Eventually, word of the lobsterless lobster salad got around the upper West Side neighborhood where Zabar’s has been ensconced since forever: “Zabar’s Committing Lobster Salad Fraud?,” wondered West Side Rag.
For his part, Saul Zabar, the 83-year-old president and co-owner of Zabar’s, insisted that crayfish was a variety of lobster, citing Wikipedia as his authority. But Dane Somers, executive director of the Maine Lobster Council - an organization that likes to think it knows a thing or two about crustaceans – called Zabar and told him to change the name of his salad or he’d be sleeping with the lobsters that saying crayfish were in the lobster family was like saying trout and minnows were in the fish family.

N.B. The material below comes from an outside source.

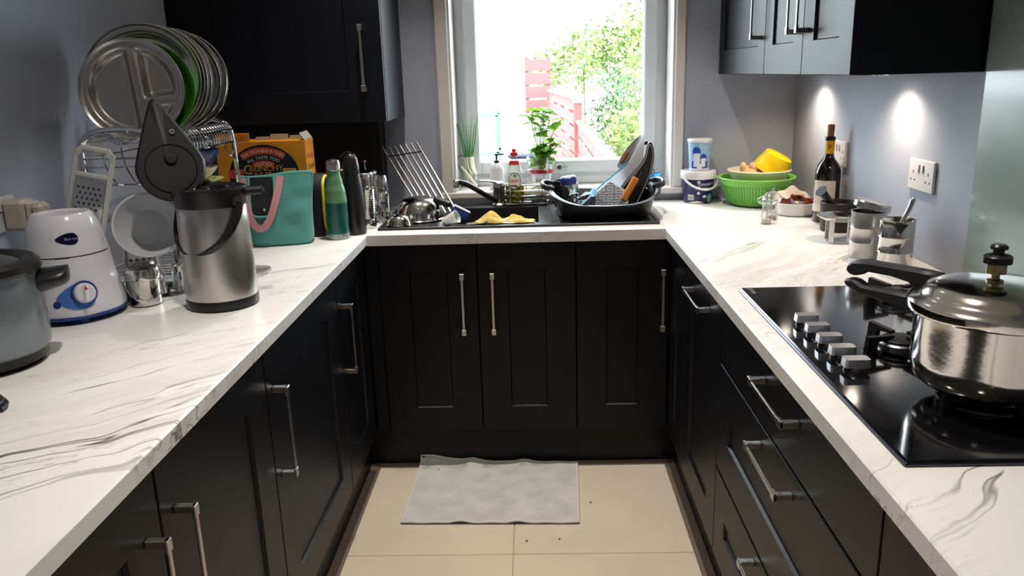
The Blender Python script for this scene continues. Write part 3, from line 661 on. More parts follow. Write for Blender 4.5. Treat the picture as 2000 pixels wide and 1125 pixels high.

The salad is now called “Seafare.”
Disclosure: The Stiletto’s family are long-time customers of Zabar’s and incorporate its baked salmon salad, whitefish salad, chopped liver and other signature treats into their holiday meals. The Stiletto highly recommends the shrimp salad, which features plenty of nice, big, firm-textured shrimp. And if you get there early enough on Friday evening, you could take home one of their pillowy challah breads.